Did AIG, the insurance company that got over $100 billion in bailouts, play a role in bringing down Eliot Spitzer?
Nov 3, 2010
"Client 9": The Eliot Spitzer case: How we were bamboozled
An intriguing new movie dissects the thicket of money, lies and rumors around the governor's downfall
By Andrew O'Hehir
Perhaps you've noticed this lately: It's remarkably easy to distract people from substantive issues by telling them entertaining stories, whether or not they bear any relationship to the truth. (E.g.: "The Muslim socialist raised your taxes!" may be a lie from beginning to end, but it has a lot more narrative appeal than "We're the people who let the bankers steal your grandkids' money, and we'd like to do it some more.")
Unfortunately for former New York Gov. Eliot Spitzer, the stories his enemies got to tell about him were true, at least in part. But the fact that Spitzer must take the blame for his own misdeeds -- and for his hypocrisy -- should not obscure the more important fact that the media and the public got fatefully bamboozled by the Spitzer story. "Politician caught with pants down" and "White knight has feet of clay" are stories we're all drawn to, almost by primal instinct. They satisfyingly confirm all our worst suspicions about human nature. But that primal satisfaction was used, in this case, to distract our attention from the takedown of one of the few American politicians devoted to fighting corporate power and ruling-class privilege, an act that in retrospect looks an awful lot like a political assassination...
As irresistible as the Ashley and Angelina material may be, that stuff is really the icing on Gibney's cake, which is an elegantly told New York fable about a smart, arrogant guy who made a whole lot of the wrong kinds of enemies. "Client 9" builds a forceful, if circumstantial, case around the disclosures that led to Spitzer's downfall. Avowed Spitzer haters like investment banker Ken Langone, former AIG CEO Hank Greenberg and ex-New York Stock Exchange head Dick Grasso were clearly seeking any opportunity to take the governor down, and Langone has made murky comments to the effect that he knew about the prostitution scandal before the news broke. (See, a friend of his was in line behind Spitzer at the post office ... No, really.)
Notorious right-wing political trickster Roger Stone has claimed to be the initial source who told the FBI about Spitzer's dalliances with hookers (and he's definitely the source of the scurrilous knee-socks allegation). Although Stone was an aide and confidante to state Sen.

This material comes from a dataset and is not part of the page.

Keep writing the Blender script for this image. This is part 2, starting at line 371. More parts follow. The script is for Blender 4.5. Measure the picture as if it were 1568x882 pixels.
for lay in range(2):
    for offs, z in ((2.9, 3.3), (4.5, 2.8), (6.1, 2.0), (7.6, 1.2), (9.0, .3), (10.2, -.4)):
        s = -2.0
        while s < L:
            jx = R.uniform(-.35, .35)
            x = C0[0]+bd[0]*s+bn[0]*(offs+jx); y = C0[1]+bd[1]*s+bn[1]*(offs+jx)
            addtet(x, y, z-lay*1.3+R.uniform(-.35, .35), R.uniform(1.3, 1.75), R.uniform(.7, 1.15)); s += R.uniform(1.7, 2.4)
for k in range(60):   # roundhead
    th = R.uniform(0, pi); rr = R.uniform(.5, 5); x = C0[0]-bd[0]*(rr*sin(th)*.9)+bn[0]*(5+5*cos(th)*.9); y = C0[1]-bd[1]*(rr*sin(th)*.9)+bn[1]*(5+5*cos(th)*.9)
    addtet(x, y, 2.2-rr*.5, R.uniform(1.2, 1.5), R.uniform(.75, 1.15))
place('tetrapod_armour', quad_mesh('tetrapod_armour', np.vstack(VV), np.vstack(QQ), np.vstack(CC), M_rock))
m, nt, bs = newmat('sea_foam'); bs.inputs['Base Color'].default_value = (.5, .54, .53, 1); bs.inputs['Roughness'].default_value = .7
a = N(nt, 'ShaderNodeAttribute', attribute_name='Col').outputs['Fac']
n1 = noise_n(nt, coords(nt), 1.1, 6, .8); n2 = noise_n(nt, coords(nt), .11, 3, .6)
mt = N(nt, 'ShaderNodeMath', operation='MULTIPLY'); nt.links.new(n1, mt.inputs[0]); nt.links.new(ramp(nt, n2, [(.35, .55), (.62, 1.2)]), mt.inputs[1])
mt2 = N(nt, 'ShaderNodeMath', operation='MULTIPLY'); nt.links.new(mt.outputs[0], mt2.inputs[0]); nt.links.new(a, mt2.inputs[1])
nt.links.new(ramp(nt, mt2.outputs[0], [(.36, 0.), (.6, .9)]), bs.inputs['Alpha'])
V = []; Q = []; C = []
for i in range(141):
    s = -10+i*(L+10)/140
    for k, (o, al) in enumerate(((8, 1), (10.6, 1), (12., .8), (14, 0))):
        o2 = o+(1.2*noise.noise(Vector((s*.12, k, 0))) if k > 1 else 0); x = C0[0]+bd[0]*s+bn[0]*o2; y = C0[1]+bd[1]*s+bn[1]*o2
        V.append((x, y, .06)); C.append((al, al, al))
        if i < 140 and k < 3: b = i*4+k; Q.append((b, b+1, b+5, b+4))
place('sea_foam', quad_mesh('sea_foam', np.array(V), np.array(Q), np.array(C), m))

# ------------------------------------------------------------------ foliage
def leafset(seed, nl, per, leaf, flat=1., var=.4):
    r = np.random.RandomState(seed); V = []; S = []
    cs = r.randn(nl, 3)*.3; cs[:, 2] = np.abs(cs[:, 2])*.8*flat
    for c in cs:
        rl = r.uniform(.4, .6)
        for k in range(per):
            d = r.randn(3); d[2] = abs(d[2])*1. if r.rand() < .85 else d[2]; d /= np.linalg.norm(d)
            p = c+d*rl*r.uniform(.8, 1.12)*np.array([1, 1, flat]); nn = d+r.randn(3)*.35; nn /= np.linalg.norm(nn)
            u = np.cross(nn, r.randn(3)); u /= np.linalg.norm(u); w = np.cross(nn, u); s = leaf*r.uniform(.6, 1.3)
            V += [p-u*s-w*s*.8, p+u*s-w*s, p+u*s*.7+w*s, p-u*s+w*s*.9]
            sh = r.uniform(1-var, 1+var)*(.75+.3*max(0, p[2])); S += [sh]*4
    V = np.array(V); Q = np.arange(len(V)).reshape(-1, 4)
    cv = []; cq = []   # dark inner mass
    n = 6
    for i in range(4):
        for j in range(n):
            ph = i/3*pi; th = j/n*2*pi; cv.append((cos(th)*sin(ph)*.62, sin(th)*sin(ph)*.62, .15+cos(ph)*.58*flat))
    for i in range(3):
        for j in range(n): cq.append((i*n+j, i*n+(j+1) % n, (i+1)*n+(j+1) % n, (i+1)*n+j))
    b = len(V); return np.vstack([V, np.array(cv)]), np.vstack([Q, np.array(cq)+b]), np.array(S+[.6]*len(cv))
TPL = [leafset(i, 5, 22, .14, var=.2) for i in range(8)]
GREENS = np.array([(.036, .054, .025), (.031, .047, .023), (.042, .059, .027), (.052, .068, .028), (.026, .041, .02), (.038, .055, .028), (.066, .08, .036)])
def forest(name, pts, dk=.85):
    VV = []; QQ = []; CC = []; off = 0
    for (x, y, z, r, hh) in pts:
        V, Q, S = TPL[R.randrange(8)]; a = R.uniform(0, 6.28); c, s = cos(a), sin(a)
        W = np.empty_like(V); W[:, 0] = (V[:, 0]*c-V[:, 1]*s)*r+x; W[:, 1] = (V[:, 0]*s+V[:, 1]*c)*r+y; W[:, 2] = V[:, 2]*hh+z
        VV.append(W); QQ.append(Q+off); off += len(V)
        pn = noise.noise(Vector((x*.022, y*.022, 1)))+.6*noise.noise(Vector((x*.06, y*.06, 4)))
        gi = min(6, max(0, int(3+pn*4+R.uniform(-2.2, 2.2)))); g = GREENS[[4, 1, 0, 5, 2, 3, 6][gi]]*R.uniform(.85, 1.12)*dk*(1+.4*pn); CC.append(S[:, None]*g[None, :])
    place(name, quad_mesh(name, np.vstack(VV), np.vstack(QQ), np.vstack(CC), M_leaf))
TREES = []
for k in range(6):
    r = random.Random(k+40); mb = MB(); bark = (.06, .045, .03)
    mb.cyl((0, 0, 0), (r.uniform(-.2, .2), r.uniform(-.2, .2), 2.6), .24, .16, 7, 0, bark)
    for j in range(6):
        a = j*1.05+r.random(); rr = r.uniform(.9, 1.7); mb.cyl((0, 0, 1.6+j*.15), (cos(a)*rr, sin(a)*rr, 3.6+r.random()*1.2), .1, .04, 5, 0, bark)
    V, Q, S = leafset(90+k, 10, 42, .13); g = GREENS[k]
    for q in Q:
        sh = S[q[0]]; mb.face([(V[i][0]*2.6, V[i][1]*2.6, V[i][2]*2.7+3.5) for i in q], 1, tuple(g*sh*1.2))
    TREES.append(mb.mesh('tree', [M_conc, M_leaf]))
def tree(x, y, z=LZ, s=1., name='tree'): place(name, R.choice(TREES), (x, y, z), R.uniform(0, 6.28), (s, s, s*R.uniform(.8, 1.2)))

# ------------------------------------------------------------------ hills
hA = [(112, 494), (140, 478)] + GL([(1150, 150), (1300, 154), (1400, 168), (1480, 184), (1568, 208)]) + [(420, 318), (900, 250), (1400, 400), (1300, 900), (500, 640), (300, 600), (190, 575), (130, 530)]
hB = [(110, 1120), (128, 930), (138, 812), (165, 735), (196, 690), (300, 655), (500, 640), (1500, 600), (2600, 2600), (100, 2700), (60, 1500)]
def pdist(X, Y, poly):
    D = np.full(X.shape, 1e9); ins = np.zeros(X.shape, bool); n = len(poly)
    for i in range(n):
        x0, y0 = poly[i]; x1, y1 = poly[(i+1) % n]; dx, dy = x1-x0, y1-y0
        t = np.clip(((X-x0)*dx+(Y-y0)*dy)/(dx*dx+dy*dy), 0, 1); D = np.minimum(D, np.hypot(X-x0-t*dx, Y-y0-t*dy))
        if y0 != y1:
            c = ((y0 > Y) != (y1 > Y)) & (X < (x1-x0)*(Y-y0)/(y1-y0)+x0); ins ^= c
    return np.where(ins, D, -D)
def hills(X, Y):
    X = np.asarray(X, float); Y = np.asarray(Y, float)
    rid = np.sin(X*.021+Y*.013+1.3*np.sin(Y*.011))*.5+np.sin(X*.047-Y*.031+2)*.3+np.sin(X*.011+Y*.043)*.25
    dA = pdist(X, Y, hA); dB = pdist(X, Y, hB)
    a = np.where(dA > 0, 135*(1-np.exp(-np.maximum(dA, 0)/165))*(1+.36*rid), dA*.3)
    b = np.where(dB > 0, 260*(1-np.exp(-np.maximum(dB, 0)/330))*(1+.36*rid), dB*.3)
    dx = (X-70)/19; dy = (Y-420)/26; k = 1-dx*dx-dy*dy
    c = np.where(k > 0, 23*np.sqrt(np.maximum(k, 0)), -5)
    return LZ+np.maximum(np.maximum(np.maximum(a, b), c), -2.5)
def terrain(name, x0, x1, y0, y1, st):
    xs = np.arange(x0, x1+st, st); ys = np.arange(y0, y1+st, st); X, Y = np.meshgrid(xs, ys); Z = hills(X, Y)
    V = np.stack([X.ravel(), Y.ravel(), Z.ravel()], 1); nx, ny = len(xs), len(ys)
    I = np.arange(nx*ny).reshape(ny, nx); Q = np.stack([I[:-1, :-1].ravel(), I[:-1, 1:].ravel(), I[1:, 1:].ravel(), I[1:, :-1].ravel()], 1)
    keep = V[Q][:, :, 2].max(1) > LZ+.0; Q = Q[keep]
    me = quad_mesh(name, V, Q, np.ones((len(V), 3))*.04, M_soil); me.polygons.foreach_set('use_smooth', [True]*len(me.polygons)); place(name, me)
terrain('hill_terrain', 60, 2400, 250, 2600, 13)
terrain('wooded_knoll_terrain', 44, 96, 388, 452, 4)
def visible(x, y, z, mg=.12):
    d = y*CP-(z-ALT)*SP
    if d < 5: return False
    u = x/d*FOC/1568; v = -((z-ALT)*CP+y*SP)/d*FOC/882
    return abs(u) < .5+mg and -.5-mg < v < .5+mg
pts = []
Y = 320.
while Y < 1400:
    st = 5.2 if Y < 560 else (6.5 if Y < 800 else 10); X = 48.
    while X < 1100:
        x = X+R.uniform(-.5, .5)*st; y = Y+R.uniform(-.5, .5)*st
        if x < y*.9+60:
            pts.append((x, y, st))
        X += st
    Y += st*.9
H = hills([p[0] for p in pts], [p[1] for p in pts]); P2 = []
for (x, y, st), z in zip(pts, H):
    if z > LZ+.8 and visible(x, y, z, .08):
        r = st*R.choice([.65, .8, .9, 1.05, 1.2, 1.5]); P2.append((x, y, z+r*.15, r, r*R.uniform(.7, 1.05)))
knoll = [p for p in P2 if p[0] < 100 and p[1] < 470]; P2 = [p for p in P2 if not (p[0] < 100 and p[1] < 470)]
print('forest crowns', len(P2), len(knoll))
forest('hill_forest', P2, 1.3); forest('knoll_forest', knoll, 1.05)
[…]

Joe Bruno, one of Spitzer's biggest Albany foes, Stone says he heard about the whole thing on his own, at random, from a hooker in a Miami nightclub. (Given Stone's background and reputation, that part of the story is strangely believable.) Add up all these billionaires, rogues and past and future indictees -- along with a scandal-plagued Justice Department at the tail end of the George W. Bush era, eager to claim the scalp of a leading Democrat -- and the whole thing looks overdetermined, as the Marxists say.
2 comments:
Alex Gibney's film on Spitzer is a total propaganda piece designed to whitewash Spitzer and his betrayal of the public trust.
Gibney even utilizes an actress to play an "anonymous" prostitute who denies that Spitzer cavorted in black knee socks in the boudoir-----a total Hollywood contrivance. The New York Post confirmed with an FBI source that Spitzer frolicked with call girls in his droopy black hosiery!
This movie---like the companion book-- is an intellectually dishonest con-job.
Spitzer is a 24 carat phony, a serial law-breaker, and a hypocrite.
For the truth go to http://stonezone.com/article.php?id=340
The film agrees with you that Spitzer, like Bill Clinton, was guilty of illicit sexual activity. What the film questions is whether the Bush administration, as a favor to powerful white collar criminals who had been prosecuted by Spitzer, went looking for something to pin on Spitzer with the specific purpose of punishing him for going after those criminals.